*SHORT TASK:* Beginning with the first line of the data below, extract each line up to and including the one containing "return tuple(lin(h) + [rough])". Copy them exactly and add nothing.

========================================================================

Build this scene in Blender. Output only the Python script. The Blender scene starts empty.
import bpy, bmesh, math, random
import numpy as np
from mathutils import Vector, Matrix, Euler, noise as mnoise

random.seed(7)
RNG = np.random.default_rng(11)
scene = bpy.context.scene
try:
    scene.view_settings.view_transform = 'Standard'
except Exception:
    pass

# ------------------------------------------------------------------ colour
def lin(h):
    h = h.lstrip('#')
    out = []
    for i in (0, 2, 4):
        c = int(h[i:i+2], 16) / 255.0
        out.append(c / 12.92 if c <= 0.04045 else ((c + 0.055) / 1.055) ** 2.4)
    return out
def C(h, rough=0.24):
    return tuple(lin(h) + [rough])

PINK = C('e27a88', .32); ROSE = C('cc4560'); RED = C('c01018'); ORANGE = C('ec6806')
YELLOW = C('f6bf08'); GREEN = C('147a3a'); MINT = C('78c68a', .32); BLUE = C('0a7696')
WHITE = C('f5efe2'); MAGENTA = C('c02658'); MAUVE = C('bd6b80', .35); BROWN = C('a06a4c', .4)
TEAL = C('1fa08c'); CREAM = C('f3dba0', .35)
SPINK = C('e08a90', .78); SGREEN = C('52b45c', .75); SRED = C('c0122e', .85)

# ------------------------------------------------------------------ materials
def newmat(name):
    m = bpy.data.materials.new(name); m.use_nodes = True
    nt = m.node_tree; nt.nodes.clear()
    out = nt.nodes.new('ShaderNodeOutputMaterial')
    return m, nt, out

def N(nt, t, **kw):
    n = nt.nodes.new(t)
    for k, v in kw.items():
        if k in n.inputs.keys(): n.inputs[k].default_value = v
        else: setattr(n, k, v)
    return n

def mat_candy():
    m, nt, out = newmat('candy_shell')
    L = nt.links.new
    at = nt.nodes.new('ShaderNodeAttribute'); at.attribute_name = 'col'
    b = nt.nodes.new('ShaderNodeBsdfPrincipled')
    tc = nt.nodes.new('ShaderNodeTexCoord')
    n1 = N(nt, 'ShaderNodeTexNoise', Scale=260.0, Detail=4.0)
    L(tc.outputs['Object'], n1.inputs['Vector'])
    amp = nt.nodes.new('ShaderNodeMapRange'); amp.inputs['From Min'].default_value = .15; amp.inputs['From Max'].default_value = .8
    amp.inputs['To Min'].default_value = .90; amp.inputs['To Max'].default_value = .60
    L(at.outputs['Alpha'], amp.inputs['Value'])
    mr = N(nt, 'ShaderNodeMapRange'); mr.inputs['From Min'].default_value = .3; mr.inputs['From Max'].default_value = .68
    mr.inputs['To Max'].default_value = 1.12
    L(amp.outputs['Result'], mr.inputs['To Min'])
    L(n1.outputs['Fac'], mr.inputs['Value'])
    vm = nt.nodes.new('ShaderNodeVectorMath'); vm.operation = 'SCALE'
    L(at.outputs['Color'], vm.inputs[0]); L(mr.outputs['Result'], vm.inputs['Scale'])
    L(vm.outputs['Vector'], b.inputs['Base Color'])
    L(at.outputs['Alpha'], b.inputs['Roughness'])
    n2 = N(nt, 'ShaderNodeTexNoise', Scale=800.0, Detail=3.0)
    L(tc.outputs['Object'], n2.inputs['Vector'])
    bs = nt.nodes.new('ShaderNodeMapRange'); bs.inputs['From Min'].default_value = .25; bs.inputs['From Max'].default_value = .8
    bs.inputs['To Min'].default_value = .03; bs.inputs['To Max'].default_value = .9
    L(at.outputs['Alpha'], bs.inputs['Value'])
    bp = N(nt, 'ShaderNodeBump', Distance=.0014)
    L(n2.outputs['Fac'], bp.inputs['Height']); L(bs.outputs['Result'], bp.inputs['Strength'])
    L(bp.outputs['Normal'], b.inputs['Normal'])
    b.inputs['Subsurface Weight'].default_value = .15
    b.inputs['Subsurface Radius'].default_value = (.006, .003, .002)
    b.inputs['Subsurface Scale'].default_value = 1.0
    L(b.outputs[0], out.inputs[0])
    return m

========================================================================

*RESULT:*
Build this scene in Blender. Output only the Python script. The Blender scene starts empty.
import bpy, bmesh, math, random
import numpy as np
from mathutils import Vector, Matrix, Euler, noise as mnoise

random.seed(7)
RNG = np.random.default_rng(11)
scene = bpy.context.scene
try:
    scene.view_settings.view_transform = 'Standard'
except Exception:
    pass

# ------------------------------------------------------------------ colour
def lin(h):
    h = h.lstrip('#')
    out = []
    for i in (0, 2, 4):
        c = int(h[i:i+2], 16) / 255.0
        out.append(c / 12.92 if c <= 0.04045 else ((c + 0.055) / 1.055) ** 2.4)
    return out
def C(h, rough=0.24):
    return tuple(lin(h) + [rough])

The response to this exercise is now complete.